▸ YOUR INSTRUCTIONS
Count every line in the following entries where the word "scene" appears. Give the count alone.

▸ RECORDS SHOWN
----

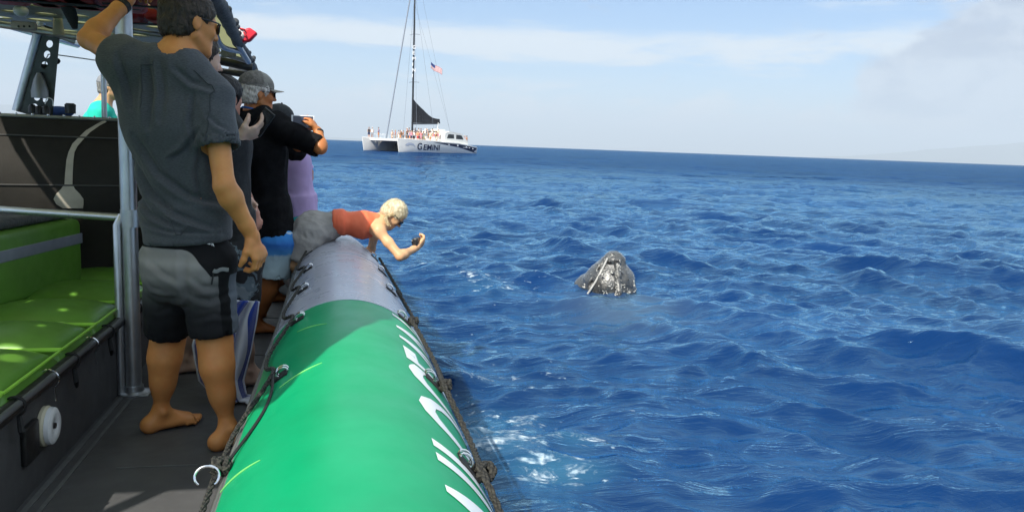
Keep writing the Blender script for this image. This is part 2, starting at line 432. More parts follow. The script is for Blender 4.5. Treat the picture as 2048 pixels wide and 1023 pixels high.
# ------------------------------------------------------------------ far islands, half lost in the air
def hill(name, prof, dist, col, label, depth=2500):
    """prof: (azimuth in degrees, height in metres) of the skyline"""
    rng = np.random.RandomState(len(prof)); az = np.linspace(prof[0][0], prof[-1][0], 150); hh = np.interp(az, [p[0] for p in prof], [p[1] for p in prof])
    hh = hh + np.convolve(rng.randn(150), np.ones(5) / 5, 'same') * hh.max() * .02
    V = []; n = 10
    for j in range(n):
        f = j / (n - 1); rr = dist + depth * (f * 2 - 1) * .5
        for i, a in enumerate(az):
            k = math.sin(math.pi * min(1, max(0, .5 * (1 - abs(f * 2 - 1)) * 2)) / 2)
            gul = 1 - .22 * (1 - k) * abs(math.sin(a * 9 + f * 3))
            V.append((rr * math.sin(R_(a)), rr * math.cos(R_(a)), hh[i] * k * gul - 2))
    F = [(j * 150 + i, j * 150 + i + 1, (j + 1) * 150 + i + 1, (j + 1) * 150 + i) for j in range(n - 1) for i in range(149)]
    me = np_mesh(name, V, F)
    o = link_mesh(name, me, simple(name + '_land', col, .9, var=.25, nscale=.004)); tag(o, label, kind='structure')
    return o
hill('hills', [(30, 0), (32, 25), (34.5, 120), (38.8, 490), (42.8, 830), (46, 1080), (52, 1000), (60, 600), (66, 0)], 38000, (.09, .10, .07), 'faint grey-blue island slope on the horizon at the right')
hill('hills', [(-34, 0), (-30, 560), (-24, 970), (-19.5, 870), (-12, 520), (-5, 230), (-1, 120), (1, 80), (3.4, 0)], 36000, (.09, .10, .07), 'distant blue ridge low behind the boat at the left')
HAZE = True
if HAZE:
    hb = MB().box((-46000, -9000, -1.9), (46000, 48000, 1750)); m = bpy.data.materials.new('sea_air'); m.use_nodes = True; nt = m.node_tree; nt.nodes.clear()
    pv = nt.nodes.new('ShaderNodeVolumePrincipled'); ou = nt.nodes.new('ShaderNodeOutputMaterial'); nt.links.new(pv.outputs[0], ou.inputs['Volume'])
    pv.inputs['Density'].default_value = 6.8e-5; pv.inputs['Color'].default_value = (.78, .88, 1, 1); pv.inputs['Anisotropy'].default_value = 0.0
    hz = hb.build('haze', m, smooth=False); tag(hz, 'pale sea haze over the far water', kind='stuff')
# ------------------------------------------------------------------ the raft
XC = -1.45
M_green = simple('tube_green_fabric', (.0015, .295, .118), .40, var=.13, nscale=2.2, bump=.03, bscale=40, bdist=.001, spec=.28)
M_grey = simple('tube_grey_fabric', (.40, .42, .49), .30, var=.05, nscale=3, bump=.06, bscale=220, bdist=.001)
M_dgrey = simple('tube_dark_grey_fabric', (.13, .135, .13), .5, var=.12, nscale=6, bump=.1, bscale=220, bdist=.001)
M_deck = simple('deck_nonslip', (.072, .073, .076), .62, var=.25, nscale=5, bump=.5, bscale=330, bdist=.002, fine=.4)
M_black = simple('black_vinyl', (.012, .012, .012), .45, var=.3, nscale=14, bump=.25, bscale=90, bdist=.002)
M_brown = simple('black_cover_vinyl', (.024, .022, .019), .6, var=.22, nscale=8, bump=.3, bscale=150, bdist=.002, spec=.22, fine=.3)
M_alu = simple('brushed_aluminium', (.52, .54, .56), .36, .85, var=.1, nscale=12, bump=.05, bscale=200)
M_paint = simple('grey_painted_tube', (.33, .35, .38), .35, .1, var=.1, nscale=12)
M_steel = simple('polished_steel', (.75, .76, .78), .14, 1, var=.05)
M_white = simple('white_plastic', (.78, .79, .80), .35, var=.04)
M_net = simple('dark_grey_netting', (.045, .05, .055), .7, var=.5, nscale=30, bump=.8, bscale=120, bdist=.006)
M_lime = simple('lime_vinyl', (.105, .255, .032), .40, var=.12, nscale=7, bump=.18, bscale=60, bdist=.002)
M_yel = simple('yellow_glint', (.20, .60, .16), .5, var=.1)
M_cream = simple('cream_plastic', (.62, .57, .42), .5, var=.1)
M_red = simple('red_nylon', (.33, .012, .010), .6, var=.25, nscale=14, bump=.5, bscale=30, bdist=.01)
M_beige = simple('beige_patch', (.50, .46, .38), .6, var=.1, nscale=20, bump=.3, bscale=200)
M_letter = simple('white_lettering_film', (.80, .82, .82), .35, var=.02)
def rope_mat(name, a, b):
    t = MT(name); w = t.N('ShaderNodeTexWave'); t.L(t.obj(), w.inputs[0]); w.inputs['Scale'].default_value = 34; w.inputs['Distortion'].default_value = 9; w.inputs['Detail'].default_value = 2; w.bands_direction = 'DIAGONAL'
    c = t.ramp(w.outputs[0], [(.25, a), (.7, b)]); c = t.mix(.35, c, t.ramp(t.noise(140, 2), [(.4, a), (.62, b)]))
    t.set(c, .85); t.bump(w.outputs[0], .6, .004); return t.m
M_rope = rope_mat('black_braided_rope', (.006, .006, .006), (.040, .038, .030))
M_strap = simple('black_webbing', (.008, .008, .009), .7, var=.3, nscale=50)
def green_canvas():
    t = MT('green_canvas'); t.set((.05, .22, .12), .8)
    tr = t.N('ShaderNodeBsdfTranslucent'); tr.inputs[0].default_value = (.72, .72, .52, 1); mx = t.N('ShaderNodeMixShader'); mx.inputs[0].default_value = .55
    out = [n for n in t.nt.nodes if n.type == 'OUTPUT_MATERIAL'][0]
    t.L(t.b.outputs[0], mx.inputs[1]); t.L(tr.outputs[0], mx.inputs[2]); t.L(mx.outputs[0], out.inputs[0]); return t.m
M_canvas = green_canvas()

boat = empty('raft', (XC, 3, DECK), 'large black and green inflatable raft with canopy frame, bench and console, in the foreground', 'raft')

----

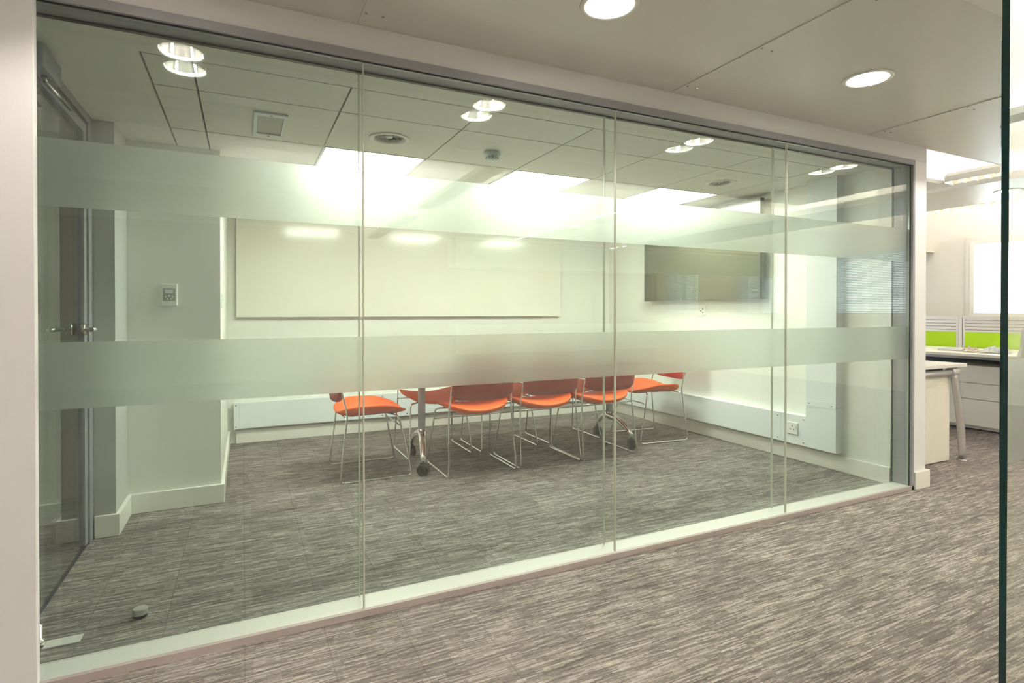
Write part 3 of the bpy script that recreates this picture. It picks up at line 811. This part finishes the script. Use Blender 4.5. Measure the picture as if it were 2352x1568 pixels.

----

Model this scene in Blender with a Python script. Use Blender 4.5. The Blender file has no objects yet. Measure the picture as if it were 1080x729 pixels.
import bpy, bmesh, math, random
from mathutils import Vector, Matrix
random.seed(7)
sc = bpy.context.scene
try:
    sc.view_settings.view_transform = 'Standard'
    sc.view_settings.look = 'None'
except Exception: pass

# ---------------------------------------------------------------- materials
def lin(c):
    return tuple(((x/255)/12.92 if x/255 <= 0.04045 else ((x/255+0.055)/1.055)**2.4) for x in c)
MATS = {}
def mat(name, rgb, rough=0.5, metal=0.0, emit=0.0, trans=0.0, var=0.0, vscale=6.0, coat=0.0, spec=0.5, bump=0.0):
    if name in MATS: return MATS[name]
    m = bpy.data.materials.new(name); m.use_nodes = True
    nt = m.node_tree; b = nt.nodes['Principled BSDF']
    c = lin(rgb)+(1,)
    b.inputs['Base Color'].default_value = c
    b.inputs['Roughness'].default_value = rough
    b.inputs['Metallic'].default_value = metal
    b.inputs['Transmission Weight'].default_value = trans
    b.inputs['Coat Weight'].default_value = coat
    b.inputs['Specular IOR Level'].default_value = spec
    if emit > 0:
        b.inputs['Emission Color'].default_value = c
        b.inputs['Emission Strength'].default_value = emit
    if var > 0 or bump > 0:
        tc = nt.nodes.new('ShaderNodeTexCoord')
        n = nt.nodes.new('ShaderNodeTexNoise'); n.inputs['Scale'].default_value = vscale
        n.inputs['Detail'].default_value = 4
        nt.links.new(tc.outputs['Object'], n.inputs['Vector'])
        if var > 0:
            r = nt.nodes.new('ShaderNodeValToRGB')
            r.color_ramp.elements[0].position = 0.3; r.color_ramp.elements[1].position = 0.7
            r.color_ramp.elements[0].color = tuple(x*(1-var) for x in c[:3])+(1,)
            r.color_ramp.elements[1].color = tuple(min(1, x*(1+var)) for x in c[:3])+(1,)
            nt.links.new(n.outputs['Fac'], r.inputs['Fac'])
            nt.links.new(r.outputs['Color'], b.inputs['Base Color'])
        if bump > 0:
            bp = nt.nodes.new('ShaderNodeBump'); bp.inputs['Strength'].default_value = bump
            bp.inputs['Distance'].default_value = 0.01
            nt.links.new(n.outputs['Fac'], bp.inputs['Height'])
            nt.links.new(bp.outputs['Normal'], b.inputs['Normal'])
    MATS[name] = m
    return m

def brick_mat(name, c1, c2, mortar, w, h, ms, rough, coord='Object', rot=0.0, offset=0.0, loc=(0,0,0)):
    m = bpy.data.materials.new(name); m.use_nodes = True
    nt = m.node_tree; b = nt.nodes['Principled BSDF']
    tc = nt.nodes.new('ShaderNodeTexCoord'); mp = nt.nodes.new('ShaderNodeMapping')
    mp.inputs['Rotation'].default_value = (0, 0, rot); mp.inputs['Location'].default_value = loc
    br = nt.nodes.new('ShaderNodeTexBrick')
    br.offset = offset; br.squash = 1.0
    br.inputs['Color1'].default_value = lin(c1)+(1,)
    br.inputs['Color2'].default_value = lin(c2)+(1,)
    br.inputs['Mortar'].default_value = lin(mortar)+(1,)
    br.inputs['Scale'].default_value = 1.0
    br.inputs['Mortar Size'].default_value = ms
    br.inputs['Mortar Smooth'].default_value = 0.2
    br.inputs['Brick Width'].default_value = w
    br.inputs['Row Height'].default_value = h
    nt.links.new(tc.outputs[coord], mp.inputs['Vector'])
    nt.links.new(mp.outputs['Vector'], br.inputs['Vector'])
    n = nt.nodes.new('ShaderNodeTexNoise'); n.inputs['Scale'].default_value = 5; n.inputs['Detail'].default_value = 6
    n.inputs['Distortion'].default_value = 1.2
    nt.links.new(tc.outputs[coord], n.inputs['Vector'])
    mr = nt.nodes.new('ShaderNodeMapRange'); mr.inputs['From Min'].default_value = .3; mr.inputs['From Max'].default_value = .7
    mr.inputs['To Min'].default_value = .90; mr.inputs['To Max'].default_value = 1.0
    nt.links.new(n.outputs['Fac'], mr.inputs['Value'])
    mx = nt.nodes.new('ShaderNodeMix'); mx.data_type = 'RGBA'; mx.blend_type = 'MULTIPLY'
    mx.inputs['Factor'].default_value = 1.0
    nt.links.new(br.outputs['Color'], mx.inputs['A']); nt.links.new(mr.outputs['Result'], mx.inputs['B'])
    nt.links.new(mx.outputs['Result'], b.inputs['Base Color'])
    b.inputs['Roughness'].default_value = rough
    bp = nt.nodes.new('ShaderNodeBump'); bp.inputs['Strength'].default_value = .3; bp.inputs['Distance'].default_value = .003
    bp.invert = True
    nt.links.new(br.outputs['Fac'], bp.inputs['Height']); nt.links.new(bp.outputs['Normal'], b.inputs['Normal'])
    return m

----

▸ FINAL RESULT
2